В фирменном магазине мы купили коктебельского вина. Назад гнал так, что долетели за три часа.
Всю дорогу Таня переживала о Феде. И нам, и ей понятно, что эти отношения надо кончать. Да и не из-за чего стараться: Федя – человек окончательно испорченный, еще в детстве, всей этой компанией золотой молодежи, детей великих. Его не исправить и не воскресить. Она лишь бессмысленно тратит свою жизнь. Хотя все же опыт целого года в Крыму, «своего» дома…
«Совсем не своего!.. Как в «моем доме» могут оскорблять меня и моих гостей?! – восклицает она. – И я ничего не могу сделать! Значит, это не мой дом, и я в нем не останусь!»
Несколько раз она возвращалась к дню рождения – и просила прощения: ей стыдно за Федю, он, мол, никогда так себя не вел! Ей невдомек, чего он сорвался на меня? Всегда говорил, что любит. Полагаю, его «любовь» еще как-то распространялась на Машу, но уж вряд ли на меня. Если он что-то такое и говорил, то это было лицемерием.
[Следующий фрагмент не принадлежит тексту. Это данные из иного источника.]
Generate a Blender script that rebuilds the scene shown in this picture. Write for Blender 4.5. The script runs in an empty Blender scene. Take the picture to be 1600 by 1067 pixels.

Все же Таня думает вернуться, она так любит Крым!.. «Куплю участок и построю «дом мечты»!» – смеется она. И охотно отвечает на вопросы Маши: как тут зимой? Мы же, как известно, остаемся тут на зиму…
Таня вернулась в Крым, еще раз вытащила Федю из запоя, они снова жили вместе, не очень счастливо и очень недолго. А потом Федя умер. А потом умер Василий Львович. Незадолго до его смерти я был у него в Судаке, куда он так звал нас. Я познакомился с его женой и его внуком. Его надежды не оправдались: я расстался с Машей, наша пара была средне-удачной, хоть и долго продержалась. Я спросил его: общаются ли они с Ольгой Сергеевной, мамой Феди? Нет, они считают ее убийцей сына – ведь она рассорила его с Таней, которая одна могла удержать его от алкоголизма. Так ли это, могла ли?
Смерть сына не умерила ее активности: рядом с пустующим домом Феди она возвела большой собственный. На следующий день я проезжал мимо него, следуя по дороге к морю: участок перестал быть крайним, все достроено, чисто, безлюдно.